Two years ago I went on my vicarage—a one-year internship at a congregation as part of my training at seminary. My wife and I were up at Hope Lutheran in Plant City, FL. And I remember so clearly—the first six months or so, every week someone would come up to one of us and say something like, “Oh, it’s so great to meet you, we’re seasonal, so we’re meeting you for the first time.” But then in the seventh month or so—around January—suddenly it flipped. All the sudden every week someone would come up to one of us and say something like, “We’re about to head up north—goodbye!” It felt like there was no middle—we went right from the beginning to the end, and it felt rather strange.
Yet the fact that in the Church year we go so quickly from the beginning of Jesus’ ministry to the end of it should not feel so strange—because from the moment Jesus began his ministry, he always had the end in sight.
If you pay attention to our Gospel readings this month, you can’t miss this—from Jesus’ first sermon in Luke 4:16–30 (one of my favorite passages), to the start of Jesus’ miracles in Luke 4:31–44, to the calling of the disciples in Luke 5:1–11, to the Sermon on the Mount in Luke 6:17–38, Jesus is always pointing to himself and to the reason that he came into this world: so that he might die on the cross and rise again to bring life and salvation to the world.

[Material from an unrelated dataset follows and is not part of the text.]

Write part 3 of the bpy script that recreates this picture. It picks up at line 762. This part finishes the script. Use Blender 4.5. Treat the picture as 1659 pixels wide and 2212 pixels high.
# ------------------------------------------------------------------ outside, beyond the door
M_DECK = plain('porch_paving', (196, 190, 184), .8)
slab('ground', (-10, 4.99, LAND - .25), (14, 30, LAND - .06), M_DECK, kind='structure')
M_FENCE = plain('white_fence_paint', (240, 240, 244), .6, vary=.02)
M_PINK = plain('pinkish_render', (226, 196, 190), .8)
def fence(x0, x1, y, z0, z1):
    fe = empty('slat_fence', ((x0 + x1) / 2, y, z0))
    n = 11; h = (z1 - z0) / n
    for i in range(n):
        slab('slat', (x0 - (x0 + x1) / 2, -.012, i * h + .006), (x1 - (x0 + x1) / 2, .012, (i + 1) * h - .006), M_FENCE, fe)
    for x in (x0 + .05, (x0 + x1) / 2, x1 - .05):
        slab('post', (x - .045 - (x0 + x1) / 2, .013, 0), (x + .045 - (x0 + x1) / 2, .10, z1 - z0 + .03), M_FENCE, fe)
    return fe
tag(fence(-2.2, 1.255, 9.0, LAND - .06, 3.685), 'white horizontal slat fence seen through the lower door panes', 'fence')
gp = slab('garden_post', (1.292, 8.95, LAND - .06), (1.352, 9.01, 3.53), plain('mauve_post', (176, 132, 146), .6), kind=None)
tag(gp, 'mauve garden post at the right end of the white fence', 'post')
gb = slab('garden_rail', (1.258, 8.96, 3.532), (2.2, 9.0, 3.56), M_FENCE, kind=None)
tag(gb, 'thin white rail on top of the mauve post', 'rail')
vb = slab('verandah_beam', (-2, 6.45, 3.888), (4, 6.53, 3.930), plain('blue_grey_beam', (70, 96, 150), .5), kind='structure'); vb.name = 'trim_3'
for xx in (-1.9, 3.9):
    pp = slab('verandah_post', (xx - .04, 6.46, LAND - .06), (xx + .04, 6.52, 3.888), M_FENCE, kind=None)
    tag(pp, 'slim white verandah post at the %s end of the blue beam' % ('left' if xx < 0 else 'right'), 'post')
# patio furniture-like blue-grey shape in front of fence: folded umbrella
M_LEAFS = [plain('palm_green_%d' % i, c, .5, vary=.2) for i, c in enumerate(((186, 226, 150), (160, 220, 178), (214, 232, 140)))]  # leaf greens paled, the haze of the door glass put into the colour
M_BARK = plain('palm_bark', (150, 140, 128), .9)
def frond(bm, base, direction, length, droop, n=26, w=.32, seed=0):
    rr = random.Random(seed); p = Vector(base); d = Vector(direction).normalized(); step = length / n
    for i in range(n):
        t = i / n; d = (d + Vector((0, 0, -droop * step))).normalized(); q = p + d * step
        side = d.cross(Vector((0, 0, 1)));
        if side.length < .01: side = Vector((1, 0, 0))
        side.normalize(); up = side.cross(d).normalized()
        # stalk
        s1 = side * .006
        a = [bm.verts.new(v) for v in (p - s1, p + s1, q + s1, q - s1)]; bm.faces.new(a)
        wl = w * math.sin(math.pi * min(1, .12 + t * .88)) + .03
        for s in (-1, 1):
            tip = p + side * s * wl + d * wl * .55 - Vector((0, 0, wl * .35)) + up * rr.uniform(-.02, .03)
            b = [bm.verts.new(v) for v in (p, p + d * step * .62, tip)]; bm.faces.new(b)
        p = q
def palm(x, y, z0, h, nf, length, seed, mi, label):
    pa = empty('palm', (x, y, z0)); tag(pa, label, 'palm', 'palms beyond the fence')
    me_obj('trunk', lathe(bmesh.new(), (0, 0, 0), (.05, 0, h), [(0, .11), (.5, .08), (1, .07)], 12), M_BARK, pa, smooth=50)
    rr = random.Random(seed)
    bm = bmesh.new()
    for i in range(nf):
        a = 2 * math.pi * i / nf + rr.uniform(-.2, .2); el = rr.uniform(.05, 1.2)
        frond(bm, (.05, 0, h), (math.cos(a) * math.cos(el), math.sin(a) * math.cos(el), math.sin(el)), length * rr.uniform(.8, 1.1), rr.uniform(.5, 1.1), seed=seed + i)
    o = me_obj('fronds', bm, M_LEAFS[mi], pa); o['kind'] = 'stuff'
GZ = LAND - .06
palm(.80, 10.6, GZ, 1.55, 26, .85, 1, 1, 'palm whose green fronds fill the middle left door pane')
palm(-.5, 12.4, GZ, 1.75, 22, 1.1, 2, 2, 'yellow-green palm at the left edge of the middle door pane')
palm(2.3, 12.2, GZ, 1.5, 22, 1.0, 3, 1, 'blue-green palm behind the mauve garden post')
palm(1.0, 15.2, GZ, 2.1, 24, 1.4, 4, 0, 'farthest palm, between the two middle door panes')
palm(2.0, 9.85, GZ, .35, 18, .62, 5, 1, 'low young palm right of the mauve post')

This is the end, the goal, of everything Jesus did on earth, and in a way too it is the end of our faith, this is the goal of our lives: the cross and the empty tomb. Yet in another way, this is only the beginning—because from here, the life of the Church is just like the life of Jesus was: a life of caring for those in need, a life of comforting all who suffer, a life of sharing the good news with everyone, and a life of looking ahead to the end—when Jesus will come again and make all things new.